Melihat diskursus soal korupsi yang teringat tulisan Rimawan Pradiptyo PhD. Ia dosen Universitas Gadjah Mada, Yogyakarta, yang menulis ”Korupsi di Indonesia dalam Perspektif Ilmu Ekonomi”, dalam buku Korupsi Mengorupsi Indonesia. Dalam penelitiannya, kerugian negara akibat korupsi dalam periode 2001-2008 mencapai Rp 67,55 triliun. Namun, nilai hukum finansial yang diperintahkan pengadilan hanya Rp 4,76 triliun. Artinya, kerugian negara langsung sebesar Rp 62,79 triliun harus dibebankan kepada pembayar pajak. Namun, lembaga pajak lagi bermasalah.
Saya menemui Rimawan di Yogyakarta, sambil makan siang, di akhir pekan ini. Ia mengintroduksi biaya sosial korupsi harus menjadi kebijakan penuntutan dari jaksa. Gagasan itu telah diterapkan dalam kasus Surya Darmadi, di mana Rimawan ikut menjadi saksi yang menghitung biaya sosial korupsi dan dikabulkan hakim.
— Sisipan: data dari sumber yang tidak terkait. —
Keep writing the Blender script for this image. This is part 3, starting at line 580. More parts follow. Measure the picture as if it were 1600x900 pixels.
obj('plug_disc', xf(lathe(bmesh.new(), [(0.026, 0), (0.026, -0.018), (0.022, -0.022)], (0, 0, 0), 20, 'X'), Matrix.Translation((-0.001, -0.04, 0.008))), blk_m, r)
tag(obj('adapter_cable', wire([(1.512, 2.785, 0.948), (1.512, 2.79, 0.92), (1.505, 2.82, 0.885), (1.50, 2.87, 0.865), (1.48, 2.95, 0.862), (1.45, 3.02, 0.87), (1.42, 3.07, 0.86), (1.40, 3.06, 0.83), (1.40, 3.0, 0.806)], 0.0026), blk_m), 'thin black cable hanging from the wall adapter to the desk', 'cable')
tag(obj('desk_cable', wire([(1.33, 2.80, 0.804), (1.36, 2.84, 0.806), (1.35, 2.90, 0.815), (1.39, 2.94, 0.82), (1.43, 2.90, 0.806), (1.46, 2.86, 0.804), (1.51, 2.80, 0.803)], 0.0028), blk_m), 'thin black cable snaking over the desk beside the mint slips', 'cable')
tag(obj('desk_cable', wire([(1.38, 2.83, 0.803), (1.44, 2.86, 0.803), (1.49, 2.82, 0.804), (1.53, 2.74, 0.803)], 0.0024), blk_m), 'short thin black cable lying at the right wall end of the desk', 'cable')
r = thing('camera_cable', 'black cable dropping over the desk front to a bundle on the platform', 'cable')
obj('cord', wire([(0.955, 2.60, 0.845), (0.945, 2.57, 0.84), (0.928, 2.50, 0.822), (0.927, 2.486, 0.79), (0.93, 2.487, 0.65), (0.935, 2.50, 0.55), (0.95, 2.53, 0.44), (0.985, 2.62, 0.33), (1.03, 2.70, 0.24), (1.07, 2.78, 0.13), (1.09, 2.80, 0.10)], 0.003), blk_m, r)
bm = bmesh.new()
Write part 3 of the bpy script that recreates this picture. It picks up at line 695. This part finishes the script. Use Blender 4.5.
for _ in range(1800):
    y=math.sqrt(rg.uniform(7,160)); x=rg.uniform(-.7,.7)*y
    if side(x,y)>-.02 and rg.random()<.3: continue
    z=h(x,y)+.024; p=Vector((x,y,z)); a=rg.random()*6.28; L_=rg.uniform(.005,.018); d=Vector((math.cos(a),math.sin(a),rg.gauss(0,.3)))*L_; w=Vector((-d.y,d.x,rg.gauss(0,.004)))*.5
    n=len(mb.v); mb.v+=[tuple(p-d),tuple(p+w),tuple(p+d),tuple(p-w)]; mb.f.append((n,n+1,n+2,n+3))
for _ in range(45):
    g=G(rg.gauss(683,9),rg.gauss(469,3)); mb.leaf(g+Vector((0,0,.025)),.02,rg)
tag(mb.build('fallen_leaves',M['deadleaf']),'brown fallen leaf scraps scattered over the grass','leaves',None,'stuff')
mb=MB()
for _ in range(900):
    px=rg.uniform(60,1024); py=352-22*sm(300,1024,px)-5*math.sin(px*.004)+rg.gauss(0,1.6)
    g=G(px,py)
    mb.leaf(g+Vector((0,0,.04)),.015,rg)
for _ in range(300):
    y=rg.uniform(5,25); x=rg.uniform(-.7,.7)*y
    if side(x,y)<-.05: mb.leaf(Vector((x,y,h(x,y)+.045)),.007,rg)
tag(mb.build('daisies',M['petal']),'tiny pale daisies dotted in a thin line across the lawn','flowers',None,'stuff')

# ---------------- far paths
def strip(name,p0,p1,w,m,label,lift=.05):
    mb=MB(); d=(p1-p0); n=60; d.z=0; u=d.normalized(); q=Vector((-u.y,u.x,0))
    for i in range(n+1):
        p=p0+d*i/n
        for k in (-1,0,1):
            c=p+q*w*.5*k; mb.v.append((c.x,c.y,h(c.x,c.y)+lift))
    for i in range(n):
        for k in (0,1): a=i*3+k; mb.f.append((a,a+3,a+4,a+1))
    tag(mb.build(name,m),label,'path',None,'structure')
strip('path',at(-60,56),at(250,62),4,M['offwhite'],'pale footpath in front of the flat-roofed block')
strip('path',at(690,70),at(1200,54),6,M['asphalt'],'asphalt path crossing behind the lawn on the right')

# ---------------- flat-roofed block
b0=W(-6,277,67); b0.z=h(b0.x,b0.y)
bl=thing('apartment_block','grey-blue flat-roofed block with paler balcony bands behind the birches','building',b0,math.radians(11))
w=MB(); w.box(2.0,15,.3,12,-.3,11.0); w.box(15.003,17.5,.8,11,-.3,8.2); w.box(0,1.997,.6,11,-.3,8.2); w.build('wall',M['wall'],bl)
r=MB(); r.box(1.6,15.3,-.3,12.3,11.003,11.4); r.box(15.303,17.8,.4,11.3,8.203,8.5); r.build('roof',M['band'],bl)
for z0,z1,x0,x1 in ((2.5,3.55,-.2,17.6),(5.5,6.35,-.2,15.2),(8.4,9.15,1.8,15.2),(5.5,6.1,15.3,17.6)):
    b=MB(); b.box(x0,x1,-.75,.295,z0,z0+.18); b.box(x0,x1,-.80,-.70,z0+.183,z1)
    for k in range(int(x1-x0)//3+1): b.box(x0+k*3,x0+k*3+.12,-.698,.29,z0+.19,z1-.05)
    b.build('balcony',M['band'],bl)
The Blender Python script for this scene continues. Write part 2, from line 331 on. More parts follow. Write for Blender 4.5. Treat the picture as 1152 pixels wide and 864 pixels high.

Rimawan mempertanyakan, apakah hukuman terhadap koruptor dengan penuntut model mengganti kerugian negara sudah memenuhi kaidah incentive compatibility sehingga akan menimbulkan efek jera? Jawabannya jelas tidak!
Penegakan hukum kasus korupsi tidak bisa lagi hanya mengandalkan pendekatan legal-normatif. Perlu dipikirkan langkah progresif dengan membebankan biaya sosial akibat korupsi yang ditanggung koruptor. Korupsi memang bukan hanya merugikan keuangan negara, melainkan juga merusak lingkungan hidup, merusak tatanan ekonomi. Pada era Orde Baru, pemerintahan otoriter Orba pernah menerapkan pasal subversif untuk kasus korupsi, misalnya diterapkan kepada Kepala Dolog Kaltim Budiadji.
Ketika RUU Perampasan Aset masih menjadi wacana elitis, strategi penuntutan dengan membebankan biaya sosial korupsi kepada terpidana sangat layak dipertimbangkan. Penggantian biaya sosial korupsi itu bisa dimanfaatkan untuk menyelesaikan problem-problem sosial kemasyarakatan di mana korupsi itu terjadi. Ketika seorang bupati melakukan korupsi dan biaya sosial bisa ditarik, dana itu bisa digunakan untuk merehabilitasi dampak-dampak sosial akibat korupsi. Dampak sosial akibat korupsi adalah kemiskinan, anak-anak kurang gizi, jalanan rusak, fasilitas kesehatan tak memadai, atau masalah mendasar yang ada di tengah masyarakat.
Langkah progresif dalam penindakan korupsi dengan menerapkan biaya sosial akibat korupsi bisa dilakukan untuk membantu mentransformasikan ”Republik Korupsi” menjadi ”Republik Kesejahteraan”. Korupsi itu memiskinkan bangsa. Korupsi adalah masalah bangsa yang tak kunjung bisa diselesaikan. Gagasan memerangi korupsi di negeri ini perlu dipikirkan oleh siapa pun yang berniat ikut dalam kontestasi Pemilu Presiden pada 14 Februari 2024. Apakah itu Ganjar Pranowo, Prabowo Subianto, Anies Baswedan, Erick Thohir atau Airlangga Hartarto atau Puan Maharani? Atau jangan-jangan ada yang mengusulkan Mahfud MD untuk ikut berkontestasi….
(Esai ini telah dimuat Kompas,25 Maret 2023)
Catatan: Mahfud MD ikut pemilu presiden bersama Ganjar Pranowo dan mendapat suara 16 persen. Kontestasi dimenangkan Prabowo Subianto-Gibran Rakabuming Raka dengan perolehan 58 persen suara.